Mais qu’est-ce que cela signifie ? Manger une image consiste, après l’avoir regardée, à la détruire par un processus d’assimilation et de digestion. Assimiler consiste à rendre ce qui est autre identique à soi (simul). Cela signifie qu’il faut parvenir à rendre à rendre identique et à faire fusionner ce qui est image avec soi. Pour cela il faut manger l’image, la détruire dans la digestion pour l’incorporer. Digérer consiste à faire en sorte que ce qui à soit ne puisse plus avoir plus atteindre l’unité (dis- comme impossibilité de l’unité) de sorte qu’il puisse devenir soi en s’assimilant. Manger l’image consiste à croire qu’elle s’apparente à soi dans la consommation.
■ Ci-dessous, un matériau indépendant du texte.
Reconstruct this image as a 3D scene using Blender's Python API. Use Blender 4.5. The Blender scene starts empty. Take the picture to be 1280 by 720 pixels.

Cette thèse a été acceptée pour l’alimentation, mais a été rejetée, fortement et définitivement, pour l’histoire de l’art et des images. Précisément parce qu’Aristote invente cette manière particulière d’éprouver un plaisir (kharis) à consommer sans consommer mais bien à consommer comme un désir de plaire, plus qu’un désir d’assimiler. L’histoire de l’art et des images est alors une sorte de consommation qui laisse intact l’objet, mais dont le plaisir essentiel comme consommation est un désir de se plaire à soi-même. La forme achevée de ce processus est indiqué par Paul (1 Cor, 11-23) et deviendra ce que nous nommons une eucharistie et qui consiste très précisément à ingérer ce qui n’est plus de l’aliment mais ce qui est image et fonction. Toute l’histoire métaphysique de notre rapport à la consommation est un déchirement inexpliqué entre une consommation comme destruction et une consommation eucharistique. Nous sommes donc liés à une sorte d’interdiction de la consommation, préférant nous apprendre à saisir avec les yeux sans y toucher, sans contact et sans mastication. C’est précisément l’intérêt du travail et des recherches de Raphaël Lecoquierre, de nous laisser imaginer que nous pourrions manger, dévorer, digérer et assimiler les images. Imaginer enfin que nous puissions avoir un contact avec l’œuvre, autrement que dans cette infinie distance. Mangeons les images.